Why “Is it Biblical” May Miss the Big Issues in the Bedroom

by | Jun 17, 2024 | Theology of Marriage and Sex | 28 comments

Couple asking whether a sex act is biblical and wondering if that's the right approach

What if we’re asking the wrong questions about what to do in the bedroom?

Does God have a spreadsheet of all the possible sex acts that two people could do together, with checkmarks or X’s beside each one?

Sometimes it seems like that’s what we think. When I give my Girl Talk event at churches, we always do an anonymous Q&A, and inevitably a lot of the questions are like:

  • Is it okay to use sex toys?
  • Is oral sex biblical?
  • Is it against the Bible to watch porn together?

Now, only one of those is even in the Bible (a lot would argue that oral sex is alluded to in Song of Solomon), but many of these are issues that the ancients wouldn’t even have faced.
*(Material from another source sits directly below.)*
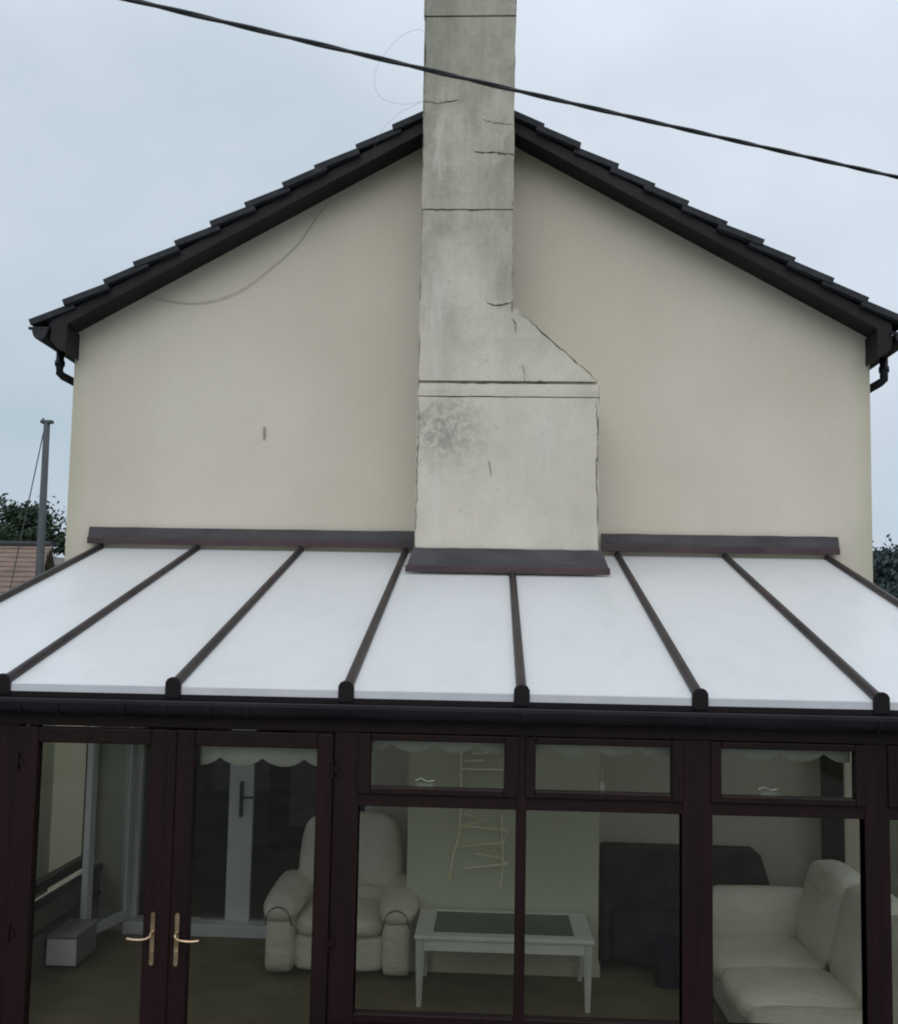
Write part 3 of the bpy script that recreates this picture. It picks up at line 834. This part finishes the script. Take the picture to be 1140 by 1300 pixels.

We have to be interpreting principles from Scripture anyway to answer those question.

What if we took a step back and realized that the principles are the important thing here?

And the primary principle is not about whether a certain sex act is okay or not, because God doesn’t just arbitrarily say “this is okay” and “this isn’t.”

God’s not like that.

So we’re asking “is this biblical” when we really should be asking, “what is it that God wants for us?”

That’s slightly different. It’s not looking for a rule, but a principle, and the heart of God for us.

When I wrote The Good Girl’s Guide to Great Sex/Good Guy’s Guide to Great Sex, I tried to figure out the principles.

(And Keith helped me with The Good Guy’s Guide!)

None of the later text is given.